La ricorsione è una bestia nera nella didattica, e molti giungono alla laurea (e dopo) senza averla mai pienamente compresa. Dunque non vi è da preoccuparsi se all'inizio vi sono difficoltà a comprenderla: essa è controintuitiva e innaturale per la maggior parte dei programmatori, come ho potuto constatare nella mia lunga esperienza di formatore.
In ogni caso, senza caso base non vi sarebbe neppure ricorsione, come in un'automobile senza motore.
Fortunatamente per certuni, la ricorsione ha comunque scenari di utilizzo
estremamente specialistici e limitati nel mondo reale: inoltre, in linguaggi imperativi che non hanno un supporto all'ottimizzazione della tail recursion e usano meccanismi di chiamata C o Pascal basati su stack frame, tra i quali C e Python, l'uso della ricorsione è formalmente sconsigliato, quando non tassativamente proibito (es. MISRA/C e altre normative per l'uso del linguaggio C in sistemi embedded critici).
Dalla MISRA/C 2012:
Rule 17.2 Functions shall not call themselves, either directly or indirectly.
Dunque per la maggioranza dei programmatori mainstream si tratta solo di una tassa scolastica, o poco più.
Ovviamente esistono delle eccezioni alla regola generale, restando al mainstream: e altrettanto ovvialmente la loro natura è tale (alberi e foreste, file systems, funzioni non primitive ricorsive e ben poco altro) da rendere per definizione inutile discuterne con chi sta a malapena iniziando a familiarizzare con le tecniche ricorsive.
Se è vero che la maggior parte degli algoritmi sono descritti in letteratura scientifica in forma ricorsiva, sostanzialmente a cagione della compattezza e dell'economia simbolica che usualmente ne derivano, è altrettanto vero che il suo impiego nella prassi implementativa è decisamente molto più limitato, a causa dei fattori prestazionali sopra richiamati.
loopunrolling ha scritto:
Prendiamo per esempio il fattoriale di 5. Cos'è il fattoriale di 5? il prodotto di tutti i numeri da 5 a 2 estremi compresi.

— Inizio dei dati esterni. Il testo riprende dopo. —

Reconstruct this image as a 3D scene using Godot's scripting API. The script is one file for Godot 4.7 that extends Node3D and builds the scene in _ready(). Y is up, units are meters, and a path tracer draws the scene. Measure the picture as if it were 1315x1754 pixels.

A rigore, vale la pena di sottolineare che nella definizione anche l'elemento neutro partecipa al prodotto, considerato una e una sola volta (come d'altronde ogni altro suo successore presente, in maniera perfettamente omogenea e coerente). Questo consente, tra l'altro, di evitare una ingiustificata forzatura "per definizione" nel definire il fattoriale dell'unità, lasciando scoperta solo la reale singolarità dello zero fattoriale, che per nostra comodità e per coerenza algebrica si desume per derivazione inversa (ad consequentiam) dover essere pari a uno. In casi come 1! infatti l'appello alla "definizione" non ha alcun reale significato logico e assiomatico, ed è invece la medesima trappola nella quale cadono anche quanti invocano la "definizione" nel caso di zero alla zero, che invece è un normalissimo caso omogeneo se si definiscono i naturali come arietà di insiemi e l'elevamento a esponente naturale a^b come cardinalità del numero di applicazioni tra due insiemi - finiti - di arietà data rispettivamente a e b. Nel caso di due insiemi vuoti, tale cardinalità è ovviamente unitaria, poiché esiste un solo modo per scrivere 0 = 0, ed ecco così elegantemente eliminata una inutile e fastidiosa "per definizione..." che in realtà, se non viene spiegata, appare puramente arbitraria e incomprensibile.
Purtroppo in Italia il generale e fastidioso sbilanciamento nella didattica verso una peculiare mentalità analitica e ancillare alla fisica comporta anche certi timori e sostanziali errori nella logica di definizioni che appartengono a pieno diritto solo al regno della matematica discreta.
In casi come il presente, includere nella definizione l'unità non comporta alcuna "imprecisione" né tampoco evoca paventati scenari di arbitraria proliferazione infinita di elementi neutri nel prodotto, che invece sono sempre possibili in altri scenari e con tipi di definizione analitica: ciascun naturale predecessore del numero dato n, con la sola ovvia eccezione dello zero, viene nella definizione considerato
una e una sola volta nella produttoria, che ciò venga verbalmente esplicitato o meno.
E' invece chiaro che, operativamente e computazionalmente, è del tutto irrilevante effettuare la moltiplicazione per l'unità. Tuttavia, è sempre opportuno chiarire bene le definizioni, visto anche l'andazzo generale della didattica.